** Start of Data shown **

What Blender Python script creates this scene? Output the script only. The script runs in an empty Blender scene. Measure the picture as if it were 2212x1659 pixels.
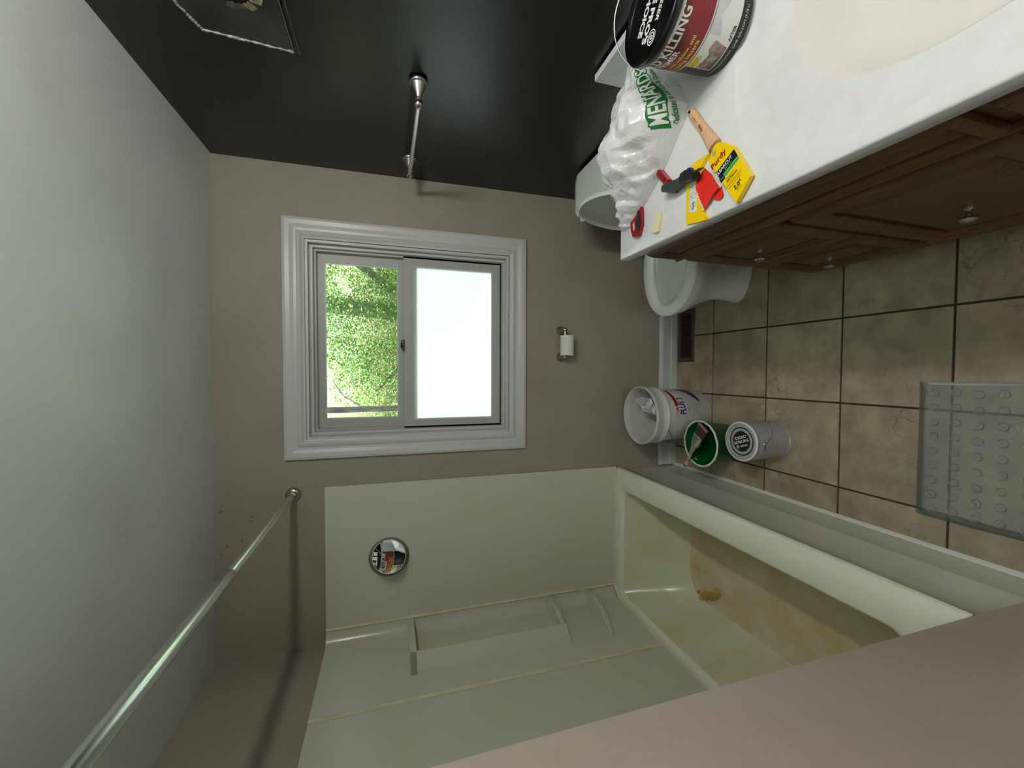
import bpy, bmesh, math, random
from mathutils import Vector, Matrix, noise
random.seed(7)
PI = math.pi
C = bpy.context.scene.collection
S = bpy.context.scene

# ------------------------------------------------------------------ camera, world, sun, lamps, exposure
W, H, F = 2212.0, 1659.0, 881.64
cam_d = bpy.data.cameras.new('camera'); cam = bpy.data.objects.new('camera', cam_d); C.objects.link(cam)
cam_d.sensor_fit = 'HORIZONTAL'; cam_d.sensor_width = 36; cam_d.lens = F/W*36; cam_d.clip_start = .02
pitch, yaw, roll, CAMZ = .2886, -.0306, -.0059, 1.6772
fw = Vector((math.sin(yaw)*math.cos(pitch), math.cos(yaw)*math.cos(pitch), -math.sin(pitch)))
rt = Vector((math.cos(yaw), -math.sin(yaw), 0)); up = rt.cross(fw)
r2 = math.cos(roll)*rt + math.sin(roll)*up; u2 = -math.sin(roll)*rt + math.cos(roll)*up
# the photograph was taken with the phone turned a quarter turn: picture right = down, picture up = right
xa, ya, za = -u2, r2, -fw
cam.matrix_world = Matrix(((xa.x, ya.x, za.x, 0), (xa.y, ya.y, za.y, 0), (xa.z, ya.z, za.z, CAMZ), (0, 0, 0, 1)))
S.camera = cam
S.view_settings.view_transform = 'Standard'; S.view_settings.look = 'None'
S.view_settings.gamma = 1; S.view_settings.use_curve_mapping = False
S.view_settings.exposure = 0.16

world = bpy.data.worlds.new('world'); S.world = world; world.use_nodes = True
wn = world.node_tree.nodes; wl = world.node_tree.links; wn.clear()
sky = wn.new('ShaderNodeTexSky'); sky.sky_type = 'NISHITA'; sky.sun_disc = False
sky.sun_elevation = math.radians(58); sky.sun_rotation = math.radians(15); sky.air_density = 1.6; sky.dust_density = 3
bg = wn.new('ShaderNodeBackground'); bg.inputs[1].default_value = .17
wo = wn.new('ShaderNodeOutputWorld'); wl.new(sky.outputs[0], bg.inputs[0]); wl.new(bg.outputs[0], wo.inputs[0])

def lamp(name, kind, loc, energy, color, rot=(0, 0, 0), **kw):
    d = bpy.data.lights.new(name, kind); d.energy = energy; d.color = color
    for k, v in kw.items(): setattr(d, k, v)
    o = bpy.data.objects.new(name, d); o.location = loc; o.rotation_euler = rot; C.objects.link(o); return o
sun = lamp('sun', 'SUN', (1, 8, 9), 20, (1, .97, .9), angle=math.radians(1))
sun.rotation_euler = Vector((-.14, -.50, -.85)).to_track_quat('-Z', 'Y').to_euler()
VAN_E, CEIL_FILL_E, HALL_FILL_E = 12.5, 2.0, 8.0
for vy in (.38, .08, -.22):
    lamp('vanity_bulb', 'POINT', (.85, vy, 2.12), VAN_E, (1, .965, .915), shadow_soft_size=.05)
lamp('ceiling_fill', 'AREA', (.1, -.35, 2.40), CEIL_FILL_E, (1, .98, .95), size=.35, shape='DISK')  # unseen fill added overhead to raise the general light, no fixture
lamp('hall_fill', 'AREA', (0, -2.35, .70), HALL_FILL_E, (.88, .98, 1), rot=(PI/2, 0, 0), size=.8, size_y=1.2, shape='RECTANGLE')  # added cool fill shining in through the doorway, no known source there

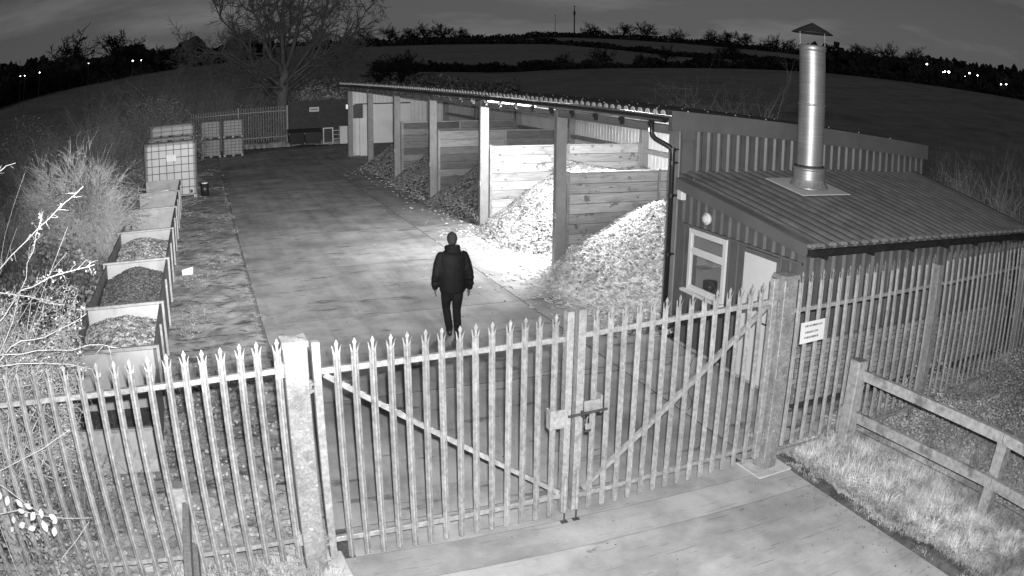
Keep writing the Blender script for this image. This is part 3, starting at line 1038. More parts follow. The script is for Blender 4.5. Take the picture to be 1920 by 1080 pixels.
# window
wf = None
b = MB().mat(M['white'])
fw = 0.065
b.box(HX0 - 0.035, HX0 + 0.03, WY0, WY1, WZ0, WZ0 + fw)
b.box(HX0 - 0.035, HX0 + 0.03, WY0, WY1, WZ1 - fw, WZ1)
b.box(HX0 - 0.035, HX0 + 0.03, WY0, WY0 + fw, WZ0 + fw, WZ1 - fw)
b.box(HX0 - 0.035, HX0 + 0.03, WY1 - fw, WY1, WZ0 + fw, WZ1 - fw)
b.box(HX0 - 0.030, HX0 + 0.025, WY0 + fw, WY1 - fw, 1.595, 1.655)
wf = HB(b, 'window')
for z0, z1 in ((WZ0 + fw, 1.595), (1.655, WZ1 - fw)):
    b = MB().mat(M['white'])
    i_ = 0.028
    ya, yb = WY0 + fw, WY1 - fw
    b.box(HX0 - 0.022, HX0 + 0.01, ya, yb, z0, z0 + i_)
    b.box(HX0 - 0.022, HX0 + 0.01, ya, yb, z1 - i_, z1)
    b.box(HX0 - 0.022, HX0 + 0.01, ya, ya + i_, z0 + i_, z1 - i_)
    b.box(HX0 - 0.022, HX0 + 0.01, yb - i_, yb, z0 + i_, z1 - i_)
    HB(b, 'casement', wf)
    b = MB().mat(M['glass'])
    b.box(HX0 - 0.006, HX0 - 0.001, ya + i_, yb - i_, z0 + i_, z1 - i_)
    HB(b, 'pane', wf)
b = MB().mat(M['door']); b.box(HX0 + 0.75, HX0 + 0.77, WY0 - 0.5, WY1 + 1.2, 0.5, 2.1); HB(b, 'inner_wall')
b = MB().mat(M['inner']); b.box(HX0 + 0.07, HX0 + 0.75, WY1 + 0.15, WY1 + 0.17, 0.5, 2.1); HB(b, 'inner_partition')
b = MB().mat(M['white']); b.box(HX0 + 0.16, HX0 + 0.745, WY1 - 0.15, WY1 + 0.149, 1.27, 1.30); HB(b, 'shelf')
b = MB().mat(M['white']); b.box(HX0 + 0.40, HX0 + 0.60, WY1 - 0.08, WY1 + 0.1, 1.301, 1.38); HB(b, 'shelf_box')
b = MB().mat(M['black']); b.smooth = True; b.tube([(HX0 + 0.3, WY1 - 0.2, 0.9), (HX0 + 0.3, WY1 - 0.2, 1.12)], 0.12, 14); HB(b, 'pot')
b = MB().mat(M['galv_old']); b.tube([(HX0 + 0.14, WY1 + 0.05, 0.8), (HX0 + 0.14, WY1 + 0.05, 1.55)], 0.03, 10); HB(b, 'inner_pipe')
b = MB().mat(M['white']); b.box(HX0 - 0.12, HX0 - 0.036, WY0 - 0.06, WY1 + 0.06, WZ0 - 0.03, WZ0 + 0.008); HB(b, 'sill', wf)
# door
b = MB().mat(M['door']); b.box(HX0 - 0.025, HX0 + 0.02, DY0 + 0.03, DY1 - 0.03, 0.05, DZ1 - 0.03); dr = HB(b, 'door')
b = MB().mat(M['trim'])
b.box(HX0 - 0.032, HX0 + 0.03, DY0 - 0.002, DY0 + 0.028, 0.05, DZ1)
b.box(HX0 - 0.032, HX0 + 0.03, DY1 - 0.028, DY1 + 0.002, 0.05, DZ1)
b.box(HX0 - 0.032, HX0 + 0.03, DY0 + 0.028, DY1 - 0.028, DZ1 - 0.028, DZ1 + 0.04)
HB(b, 'door_frame')
b = MB().mat(M['dark_steel']); b.box(HX0 - 0.07, HX0 - 0.055, DY0 + 0.09, DY0 + 0.22, 0.98, 1.0); b.box(HX0 - 0.055, HX0 - 0.026, DY0 + 0.085, DY0 + 0.105, 0.975, 1.005); HB(b, 'handle', dr)
b = MB().mat(M['trim']); b.box(HX0 + 0.005, 6.56, HY1 - 0.01, HY1 + 0.02, 0, hut_z(HY1) - 0.05); b.box(6.53, 6.56, HY1 + 0.021, 5.02, 0, hut_z(HY1)); HB(b, 'return_wall')
# fence-side wall: cladding over a brick plinth
PZ = 0.90
x = HX0 + 0.055
while x < HX1 - 0.01:
    w_ = min(1.05, HX1 - x)
    mb = sheet((x, HY0, 0), (1, 0, 0), (0, 0, 1), (0, -1, 0), w_, lambda s_: PZ + 0.03, lambda s_: hut_z(HY0) - 0.04, m_=M['clad'], phase=(x - HX0 - 0.055) % 0.21)
    HB(mb, 'wall_sheet')
    x += w_
b = MB().mat(M['trim']); b.box(HX0 - 0.03, HX1, HY0 - 0.05, HY0 + 0.02, PZ, PZ + 0.028); HB(b, 'flashing')
b = MB().mat(M['mortar']); b.box(HX0 + 0.06, HX1, HY0 - 0.018, HY0 + 0.06, -0.1, PZ - 0.003); HB(b, 'plinth_core')
bm_ = MB().mat(M['brick']); bm_.cbox(0, 0.213, 0, 0.02, 0, 0.062, 0.006); brick_me = bm_.mesh('brick')
bh_ = MB().mat(M['brick']); bh_.cbox(0, 0.10, 0, 0.02, 0, 0.062, 0.006); half_me = bh_.mesh('brick')
nb = 0
far_bricks = []
offb = Vector(hut.location)
for r in range(12):
    x = HX0 - 0.02 - (0.1125 if r % 2 else 0)
    while x < HX1 - 0.05:
        full = x >= HX0 - 0.03
        pos = (x if full else HX0 - 0.02, HY0 - 0.034 + rnd.uniform(-0.004, 0.003), r * 0.075 + 0.004)
        if nb < 296 and pos[0] < 11.4:
            link('brick', brick_me if full else half_me, hut, (pos[0] - offb.x, pos[1] - offb.y, pos[2]))
            nb += 1
        else:
            far_bricks.append(pos)
        x += 0.225
b = MB().mat(M['brick'])
for p in far_bricks:
    b.box(p[0], min(p[0] + 0.213, HX1), p[1], p[1] + 0.02, p[2], p[2] + 0.062)
HB(b, 'brick').__setitem__('kind', 'stuff')
mb = sheet((HX1, HY0, 0), (0, 1, 0), (0, 0, 1), (1, 0, 0), 5.02 - HY0, lambda s_: 0, lambda s_: hut_z(HY0 + s_) - 0.06, m_=M['clad'])
HB(mb, 'wall_sheet')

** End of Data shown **

Written exercise:
From the first line of the entries above down to the line holding "wo = wn.new('ShaderNodeOutputWorld');", quote each line exactly and nothing else, skipping pictures.

Solution to the exercise:
What Blender Python script creates this scene? Output the script only. The script runs in an empty Blender scene. Measure the picture as if it were 2212x1659 pixels.
import bpy, bmesh, math, random
from mathutils import Vector, Matrix, noise
random.seed(7)
PI = math.pi
C = bpy.context.scene.collection
S = bpy.context.scene

# ------------------------------------------------------------------ camera, world, sun, lamps, exposure
W, H, F = 2212.0, 1659.0, 881.64
cam_d = bpy.data.cameras.new('camera'); cam = bpy.data.objects.new('camera', cam_d); C.objects.link(cam)
cam_d.sensor_fit = 'HORIZONTAL'; cam_d.sensor_width = 36; cam_d.lens = F/W*36; cam_d.clip_start = .02
pitch, yaw, roll, CAMZ = .2886, -.0306, -.0059, 1.6772
fw = Vector((math.sin(yaw)*math.cos(pitch), math.cos(yaw)*math.cos(pitch), -math.sin(pitch)))
rt = Vector((math.cos(yaw), -math.sin(yaw), 0)); up = rt.cross(fw)
r2 = math.cos(roll)*rt + math.sin(roll)*up; u2 = -math.sin(roll)*rt + math.cos(roll)*up
# the photograph was taken with the phone turned a quarter turn: picture right = down, picture up = right
xa, ya, za = -u2, r2, -fw
cam.matrix_world = Matrix(((xa.x, ya.x, za.x, 0), (xa.y, ya.y, za.y, 0), (xa.z, ya.z, za.z, CAMZ), (0, 0, 0, 1)))
S.camera = cam
S.view_settings.view_transform = 'Standard'; S.view_settings.look = 'None'
S.view_settings.gamma = 1; S.view_settings.use_curve_mapping = False
S.view_settings.exposure = 0.16

world = bpy.data.worlds.new('world'); S.world = world; world.use_nodes = True
wn = world.node_tree.nodes; wl = world.node_tree.links; wn.clear()
sky = wn.new('ShaderNodeTexSky'); sky.sky_type = 'NISHITA'; sky.sun_disc = False
sky.sun_elevation = math.radians(58); sky.sun_rotation = math.radians(15); sky.air_density = 1.6; sky.dust_density = 3
bg = wn.new('ShaderNodeBackground'); bg.inputs[1].default_value = .17
wo = wn.new('ShaderNodeOutputWorld'); wl.new(sky.outputs[0], bg.inputs[0]); wl.new(bg.outputs[0], wo.inputs[0])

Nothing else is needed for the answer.